Copy out the lines that have "this" in them.

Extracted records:
------------------------------------
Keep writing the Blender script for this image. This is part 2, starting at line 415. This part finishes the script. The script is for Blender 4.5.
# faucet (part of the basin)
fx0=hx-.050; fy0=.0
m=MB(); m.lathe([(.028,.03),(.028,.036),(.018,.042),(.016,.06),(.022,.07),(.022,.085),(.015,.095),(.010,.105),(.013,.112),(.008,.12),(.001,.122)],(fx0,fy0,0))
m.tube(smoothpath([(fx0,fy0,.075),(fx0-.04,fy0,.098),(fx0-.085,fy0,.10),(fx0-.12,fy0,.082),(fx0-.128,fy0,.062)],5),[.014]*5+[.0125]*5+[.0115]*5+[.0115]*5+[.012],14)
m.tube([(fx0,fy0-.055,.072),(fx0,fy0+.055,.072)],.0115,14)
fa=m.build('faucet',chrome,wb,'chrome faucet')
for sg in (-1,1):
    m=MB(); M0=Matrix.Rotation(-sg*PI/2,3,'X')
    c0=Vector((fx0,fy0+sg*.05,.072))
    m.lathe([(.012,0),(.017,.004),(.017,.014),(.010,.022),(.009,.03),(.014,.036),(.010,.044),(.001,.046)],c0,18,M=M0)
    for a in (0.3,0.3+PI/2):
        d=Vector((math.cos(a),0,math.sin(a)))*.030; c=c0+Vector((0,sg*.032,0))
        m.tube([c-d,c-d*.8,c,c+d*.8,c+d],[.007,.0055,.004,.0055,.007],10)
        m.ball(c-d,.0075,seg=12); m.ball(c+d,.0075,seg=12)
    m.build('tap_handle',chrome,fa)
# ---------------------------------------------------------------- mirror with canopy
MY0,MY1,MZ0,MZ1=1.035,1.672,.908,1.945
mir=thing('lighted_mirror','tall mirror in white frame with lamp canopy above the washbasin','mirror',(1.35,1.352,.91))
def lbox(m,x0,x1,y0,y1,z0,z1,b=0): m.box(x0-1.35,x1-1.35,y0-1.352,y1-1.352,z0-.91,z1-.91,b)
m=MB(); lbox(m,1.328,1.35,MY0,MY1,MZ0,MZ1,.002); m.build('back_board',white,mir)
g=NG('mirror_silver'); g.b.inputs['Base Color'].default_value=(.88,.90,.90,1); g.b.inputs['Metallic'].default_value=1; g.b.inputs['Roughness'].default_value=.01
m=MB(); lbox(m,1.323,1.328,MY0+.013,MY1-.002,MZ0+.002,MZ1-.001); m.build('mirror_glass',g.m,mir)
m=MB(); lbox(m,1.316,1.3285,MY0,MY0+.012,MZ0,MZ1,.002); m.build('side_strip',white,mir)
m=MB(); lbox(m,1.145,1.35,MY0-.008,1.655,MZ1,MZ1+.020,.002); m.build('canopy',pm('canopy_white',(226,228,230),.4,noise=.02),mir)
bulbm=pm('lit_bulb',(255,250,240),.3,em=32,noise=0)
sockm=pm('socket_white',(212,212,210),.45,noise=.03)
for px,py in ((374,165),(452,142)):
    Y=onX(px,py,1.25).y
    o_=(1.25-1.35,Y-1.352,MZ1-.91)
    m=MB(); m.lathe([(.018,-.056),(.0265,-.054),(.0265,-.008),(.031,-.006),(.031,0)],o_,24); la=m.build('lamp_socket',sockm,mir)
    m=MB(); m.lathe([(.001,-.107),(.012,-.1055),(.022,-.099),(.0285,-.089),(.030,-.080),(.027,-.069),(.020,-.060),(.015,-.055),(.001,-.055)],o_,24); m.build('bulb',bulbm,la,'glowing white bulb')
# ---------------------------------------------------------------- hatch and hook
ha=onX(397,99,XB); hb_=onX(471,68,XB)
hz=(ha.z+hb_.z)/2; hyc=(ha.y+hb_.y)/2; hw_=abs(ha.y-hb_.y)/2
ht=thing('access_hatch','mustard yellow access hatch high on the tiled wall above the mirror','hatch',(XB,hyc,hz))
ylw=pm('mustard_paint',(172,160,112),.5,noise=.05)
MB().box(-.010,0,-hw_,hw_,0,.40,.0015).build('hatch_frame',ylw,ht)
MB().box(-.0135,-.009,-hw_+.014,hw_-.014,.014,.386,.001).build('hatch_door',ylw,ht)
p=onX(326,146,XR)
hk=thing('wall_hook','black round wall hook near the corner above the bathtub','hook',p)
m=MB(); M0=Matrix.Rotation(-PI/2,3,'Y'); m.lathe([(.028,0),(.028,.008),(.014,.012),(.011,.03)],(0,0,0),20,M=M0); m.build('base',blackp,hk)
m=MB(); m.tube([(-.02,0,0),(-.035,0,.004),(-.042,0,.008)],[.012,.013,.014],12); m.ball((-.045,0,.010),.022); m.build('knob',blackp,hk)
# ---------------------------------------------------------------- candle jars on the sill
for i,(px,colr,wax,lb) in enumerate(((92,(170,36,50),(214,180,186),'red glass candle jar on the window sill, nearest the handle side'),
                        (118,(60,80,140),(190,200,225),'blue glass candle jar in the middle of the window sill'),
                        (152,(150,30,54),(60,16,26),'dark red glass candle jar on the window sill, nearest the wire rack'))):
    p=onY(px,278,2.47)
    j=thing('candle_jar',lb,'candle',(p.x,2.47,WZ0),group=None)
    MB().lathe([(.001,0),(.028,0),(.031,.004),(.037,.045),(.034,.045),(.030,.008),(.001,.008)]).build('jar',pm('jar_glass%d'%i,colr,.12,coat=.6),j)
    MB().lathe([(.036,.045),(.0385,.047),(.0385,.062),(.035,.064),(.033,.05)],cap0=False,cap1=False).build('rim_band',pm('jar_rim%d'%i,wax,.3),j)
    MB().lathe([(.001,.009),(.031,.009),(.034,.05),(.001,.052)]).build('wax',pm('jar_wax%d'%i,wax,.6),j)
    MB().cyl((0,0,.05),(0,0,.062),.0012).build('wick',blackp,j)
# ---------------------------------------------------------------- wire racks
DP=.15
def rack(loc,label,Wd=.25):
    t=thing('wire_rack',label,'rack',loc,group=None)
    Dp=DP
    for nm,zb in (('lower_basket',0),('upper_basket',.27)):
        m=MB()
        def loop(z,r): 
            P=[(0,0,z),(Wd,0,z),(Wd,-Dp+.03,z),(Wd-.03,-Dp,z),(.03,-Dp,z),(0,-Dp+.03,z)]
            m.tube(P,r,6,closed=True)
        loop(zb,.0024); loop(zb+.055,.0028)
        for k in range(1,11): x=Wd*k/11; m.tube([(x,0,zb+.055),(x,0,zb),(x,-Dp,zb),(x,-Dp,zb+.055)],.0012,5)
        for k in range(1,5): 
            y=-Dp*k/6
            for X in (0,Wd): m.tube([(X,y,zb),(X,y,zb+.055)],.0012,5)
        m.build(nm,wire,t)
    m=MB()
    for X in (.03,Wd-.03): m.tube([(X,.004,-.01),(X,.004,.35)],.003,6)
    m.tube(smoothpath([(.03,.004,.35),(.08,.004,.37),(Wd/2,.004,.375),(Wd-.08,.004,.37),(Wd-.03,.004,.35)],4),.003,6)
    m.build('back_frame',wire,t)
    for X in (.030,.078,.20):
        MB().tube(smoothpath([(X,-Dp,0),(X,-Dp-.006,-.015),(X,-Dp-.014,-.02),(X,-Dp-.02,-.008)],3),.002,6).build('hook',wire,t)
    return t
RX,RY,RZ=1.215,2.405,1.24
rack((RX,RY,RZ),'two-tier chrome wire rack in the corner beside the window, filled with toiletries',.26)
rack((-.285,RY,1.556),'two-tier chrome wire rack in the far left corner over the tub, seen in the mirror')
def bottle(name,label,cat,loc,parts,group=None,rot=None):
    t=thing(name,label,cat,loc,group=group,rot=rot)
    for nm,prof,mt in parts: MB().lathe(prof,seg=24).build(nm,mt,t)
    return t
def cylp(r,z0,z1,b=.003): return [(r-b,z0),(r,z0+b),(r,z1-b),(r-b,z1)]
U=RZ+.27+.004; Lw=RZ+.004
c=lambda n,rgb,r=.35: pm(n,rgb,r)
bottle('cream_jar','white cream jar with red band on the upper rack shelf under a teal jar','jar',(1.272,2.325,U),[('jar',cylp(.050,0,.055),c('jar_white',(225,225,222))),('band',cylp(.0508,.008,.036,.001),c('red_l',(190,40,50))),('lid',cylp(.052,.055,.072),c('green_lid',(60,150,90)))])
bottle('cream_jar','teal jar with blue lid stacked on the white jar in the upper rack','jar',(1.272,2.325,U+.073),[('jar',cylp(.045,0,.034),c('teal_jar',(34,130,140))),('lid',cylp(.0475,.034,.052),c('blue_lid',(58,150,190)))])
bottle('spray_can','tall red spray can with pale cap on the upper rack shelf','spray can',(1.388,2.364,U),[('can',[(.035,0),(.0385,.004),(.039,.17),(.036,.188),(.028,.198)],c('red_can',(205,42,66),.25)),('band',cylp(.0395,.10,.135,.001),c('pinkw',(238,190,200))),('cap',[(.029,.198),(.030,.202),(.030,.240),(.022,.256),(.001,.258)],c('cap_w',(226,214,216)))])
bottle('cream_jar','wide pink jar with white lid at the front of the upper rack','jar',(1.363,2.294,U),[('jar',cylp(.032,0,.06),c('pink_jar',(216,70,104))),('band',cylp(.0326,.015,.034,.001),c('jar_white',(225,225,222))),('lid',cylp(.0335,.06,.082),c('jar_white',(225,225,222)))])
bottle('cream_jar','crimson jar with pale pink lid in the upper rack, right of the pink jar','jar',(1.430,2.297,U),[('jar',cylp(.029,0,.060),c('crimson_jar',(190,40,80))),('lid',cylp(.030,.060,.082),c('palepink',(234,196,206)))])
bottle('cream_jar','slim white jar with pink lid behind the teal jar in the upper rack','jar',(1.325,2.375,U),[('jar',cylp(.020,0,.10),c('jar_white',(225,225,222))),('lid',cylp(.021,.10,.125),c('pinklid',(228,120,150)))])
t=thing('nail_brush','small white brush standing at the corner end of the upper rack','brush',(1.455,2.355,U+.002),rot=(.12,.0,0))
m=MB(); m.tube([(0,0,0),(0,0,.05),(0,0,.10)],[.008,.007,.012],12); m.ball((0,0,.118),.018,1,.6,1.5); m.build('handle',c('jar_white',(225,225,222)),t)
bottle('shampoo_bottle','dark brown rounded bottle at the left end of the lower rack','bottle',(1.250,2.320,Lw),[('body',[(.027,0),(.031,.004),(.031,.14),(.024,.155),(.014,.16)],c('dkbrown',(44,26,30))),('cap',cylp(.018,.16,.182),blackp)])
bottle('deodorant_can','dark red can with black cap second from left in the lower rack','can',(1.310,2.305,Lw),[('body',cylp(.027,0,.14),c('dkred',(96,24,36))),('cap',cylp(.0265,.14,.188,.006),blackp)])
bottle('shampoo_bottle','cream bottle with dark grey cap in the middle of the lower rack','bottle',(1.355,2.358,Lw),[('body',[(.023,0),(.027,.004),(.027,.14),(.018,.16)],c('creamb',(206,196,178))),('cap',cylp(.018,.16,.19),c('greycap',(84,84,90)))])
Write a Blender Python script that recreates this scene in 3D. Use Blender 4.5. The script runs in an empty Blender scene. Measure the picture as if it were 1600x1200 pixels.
------------------------------------
_The answer_
Keep writing the Blender script for this image. This is part 2, starting at line 415. This part finishes the script. The script is for Blender 4.5.
Write a Blender Python script that recreates this scene in 3D. Use Blender 4.5. The script runs in an empty Blender scene. Measure the picture as if it were 1600x1200 pixels.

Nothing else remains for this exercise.